## DO THIS
Using the material below, copy every line where "scene" appears.

## DATASET SECTION
━━━━━━━━
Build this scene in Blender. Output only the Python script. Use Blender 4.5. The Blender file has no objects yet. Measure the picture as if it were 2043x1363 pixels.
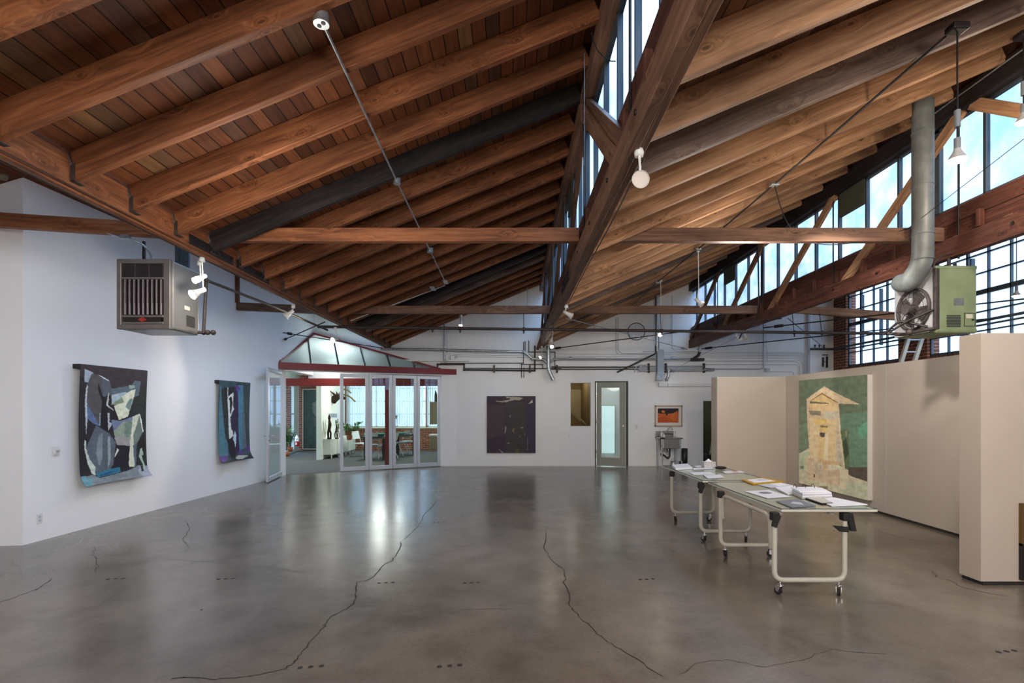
import bpy, bmesh, math, random
from mathutils import Vector, Matrix, noise as mnoise
R = math.radians
random.seed(7)
sc = bpy.context.scene
col = sc.collection
# ------------------------------------------------------------------ frame
S = 1021.5; CX = 1021.5; HY = 817.0; EH = 1.6
def at(px, py, D): return Vector(((px-CX)*D/S, D, EH+(HY-py)*D/S))
def atx(px, py, X): return at(px, py, X*S/(px-CX))
def atz(px, py, z=0.0): return at(px, py, (EH-z)*S/(py-HY))
BACK = 14.46
def bw(px, py, off=0.0): return at(px, py, BACK-off)
def LW(D): return -5.754+0.0397*(D-6.025)          # left wall line
def PW(D): return 5.61+0.0258*(D-6.41)             # partition line
# ------------------------------------------------------------------ materials
MAT = {}
def newmat(name):
    m = bpy.data.materials.new(name); m.use_nodes = True
    nt = m.node_tree; b = nt.nodes['Principled BSDF']
    MAT[name] = m
    return m, nt, b
def lin(c):
    f = lambda v: v/12.92 if v <= .04045 else ((v+.055)/1.055)**2.4
    return tuple(f(x/255.0) for x in c[:3])
def N(nt, t, **kw):
    n = nt.nodes.new(t)
    for k, v in kw.items():
        if k in n.inputs: n.inputs[k].default_value = v
        else: setattr(n, k, v)
    return n
def ramp(nt, stops):
    r = nt.nodes.new('ShaderNodeValToRGB'); e = r.color_ramp.elements
    while len(e) < len(stops): e.new(.5)
    for i, (p, c) in enumerate(stops):
        e[i].position = p; e[i].color = (*c, 1) if len(c) == 3 else c
    return r
def plain(name, c, rough=.6, metal=0.0, spec=.5, noise=0.0, scale=8, emit=None, es=0, bump=0):
    m, nt, b = newmat(name)
    b.inputs['Base Color'].default_value = (*c, 1)
    b.inputs['Roughness'].default_value = rough
    b.inputs['Metallic'].default_value = metal
    b.inputs['Specular IOR Level'].default_value = spec
    if emit:
        b.inputs['Emission Color'].default_value = (*emit, 1); b.inputs['Emission Strength'].default_value = es
    if noise or bump:
        tc = N(nt, 'ShaderNodeTexCoord'); n = N(nt, 'ShaderNodeTexNoise', Scale=scale, Detail=5.0)
        nt.links.new(tc.outputs['Object'], n.inputs['Vector'])
        if noise:
            r = ramp(nt, [(.3, tuple(x*(1-noise) for x in c)), (.7, tuple(min(1, x*(1+noise)) for x in c))])
            nt.links.new(n.outputs['Fac'], r.inputs['Fac']); nt.links.new(r.outputs['Color'], b.inputs['Base Color'])
        if bump:
            bp = N(nt, 'ShaderNodeBump', Strength=bump, Distance=.01)
            nt.links.new(n.outputs['Fac'], bp.inputs['Height']); nt.links.new(bp.outputs['Normal'], b.inputs['Normal'])
    return m
def wood(name, dark, mid, light, knot=.5, rough=.6, stain=.35):
    """timber with the grain along local x, its own tone on each object"""
    m, nt, b = newmat(name); L = nt.links.new
    tc = N(nt, 'ShaderNodeTexCoord'); oi = N(nt, 'ShaderNodeObjectInfo')
    mul = N(nt, 'ShaderNodeMath', operation='MULTIPLY'); mul.inputs[1].default_value = 53.0
    L(oi.outputs['Random'], mul.inputs[0])
    add = N(nt, 'ShaderNodeVectorMath', operation='ADD'); L(tc.outputs['Object'], add.inputs[0])
    L(mul.outputs[0], add.inputs[1])
    sp = N(nt, 'ShaderNodeSeparateXYZ'); L(add.outputs[0], sp.inputs[0])
    yz = N(nt, 'ShaderNodeMath', operation='ADD'); L(sp.outputs['Y'], yz.inputs[0]); L(sp.outputs['Z'], yz.inputs[1])
    kx = N(nt, 'ShaderNodeMath', operation='MULTIPLY'); kx.inputs[1].default_value = 1.9; L(sp.outputs['X'], kx.inputs[0])
    ky = N(nt, 'ShaderNodeMath', operation='MULTIPLY'); ky.inputs[1].default_value = 3.6; L(yz.outputs[0], ky.inputs[0])
    kc = N(nt, 'ShaderNodeCombineXYZ'); L(kx.outputs[0], kc.inputs[0]); L(ky.outputs[0], kc.inputs[1])
    vo = N(nt, 'ShaderNodeTexVoronoi', voronoi_dimensions='2D', Scale=1.0, Randomness=1.0); L(kc.outputs[0], vo.inputs['Vector'])
    r3 = ramp(nt, [(.03, (1-knot,)*3), (.06, (1.15, 1.1, 1.05)), (.085, (1-knot*.45,)*3), (.12, (1.12, 1.08, 1.0)), (.19, (1, 1, 1))]); L(vo.outputs['Distance'], r3.inputs['Fac'])
    wr = N(nt, 'ShaderNodeMapRange'); wr.interpolation_type = 'SMOOTHSTEP'; wr.inputs[1].default_value = .32; wr.inputs[2].default_value = .0; wr.inputs[3].default_value = 0; wr.inputs[4].default_value = .06; L(vo.outputs['Distance'], wr.inputs[0])
    wv = N(nt, 'ShaderNodeCombineXYZ'); L(wr.outputs[0], wv.inputs[1]); L(wr.outputs[0], wv.inputs[2])
    ad2 = N(nt, 'ShaderNodeVectorMath', operation='ADD'); L(add.outputs[0], ad2.inputs[0]); L(wv.outputs[0], ad2.inputs[1])
    mp = N(nt, 'ShaderNodeMapping'); mp.inputs['Scale'].default_value = (1.0, 18, 18); L(ad2.outputs[0], mp.inputs['Vector'])
    n1 = N(nt, 'ShaderNodeTexNoise', Scale=1.6, Detail=6.0, Roughness=.62, Distortion=.6); L(mp.outputs[0], n1.inputs['Vector'])
    mp2 = N(nt, 'ShaderNodeMapping'); mp2.inputs['Scale'].default_value = (1.2, 2.5, 2.5); L(add.outputs[0], mp2.inputs['Vector'])
    n2 = N(nt, 'ShaderNodeTexNoise', Scale=1.0, Detail=4.0); L(mp2.outputs[0], n2.inputs['Vector'])
    r1 = ramp(nt, [(.28, dark), (.5, mid), (.72, light)]); L(n1.outputs['Fac'], r1.inputs['Fac'])
    # broad stains
    r2 = ramp(nt, [(.35, (1-stain,)*3), (.62, (1.12,)*3)]); L(n2.outputs['Fac'], r2.inputs['Fac'])
    mx = N(nt, 'ShaderNodeMix', data_type='RGBA', blend_type='MULTIPLY'); mx.inputs[0].default_value = 1
    L(r1.outputs[0], mx.inputs[6]); L(r2.outputs[0], mx.inputs[7])
    # knots, read on each face along the timber and across it
    mx2 = N(nt, 'ShaderNodeMix', data_type='RGBA', blend_type='MULTIPLY'); mx2.inputs[0].default_value = 1
    L(mx.outputs[2], mx2.inputs[6]); L(r3.outputs[0], mx2.inputs[7])
    hs = N(nt, 'ShaderNodeHueSaturation'); mr = N(nt, 'ShaderNodeMapRange'); mr.inputs[3].default_value = .82; mr.inputs[4].default_value = 1.18
    L(oi.outputs['Random'], mr.inputs[0]); L(mr.outputs[0], hs.inputs['Value']); L(mx2.outputs[2], hs.inputs['Color'])
    L(hs.outputs[0], b.inputs['Base Color'])
    b.inputs['Roughness'].default_value = rough; b.inputs['Specular IOR Level'].default_value = .3
    bp = N(nt, 'ShaderNodeBump', Strength=.25, Distance=.006); L(n1.outputs['Fac'], bp.inputs['Height']); L(bp.outputs[0], b.inputs['Normal'])
    return m
wood('wood_red', lin((84, 48, 28)), lin((128, 78, 48)), lin((156, 104, 68)))
wood('wood_tan', lin((124, 90, 66)), lin((164, 124, 92)), lin((190, 152, 120)))
wood('wood_dark', lin((26, 22, 24)), lin((40, 34, 35)), lin((54, 47, 46)), knot=.2)
wood('wood_grey', lin((74, 60, 54)), lin((104, 88, 80)), lin((130, 112, 102)), knot=.3)
wood('wood_chord', lin((78, 54, 42)), lin((114, 84, 66)), lin((140, 106, 86)))
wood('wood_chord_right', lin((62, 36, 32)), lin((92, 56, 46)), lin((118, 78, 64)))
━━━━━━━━
## RESULT OF THE EXERCISE
Build this scene in Blender. Output only the Python script. Use Blender 4.5. The Blender file has no objects yet. Measure the picture as if it were 2043x1363 pixels.
sc = bpy.context.scene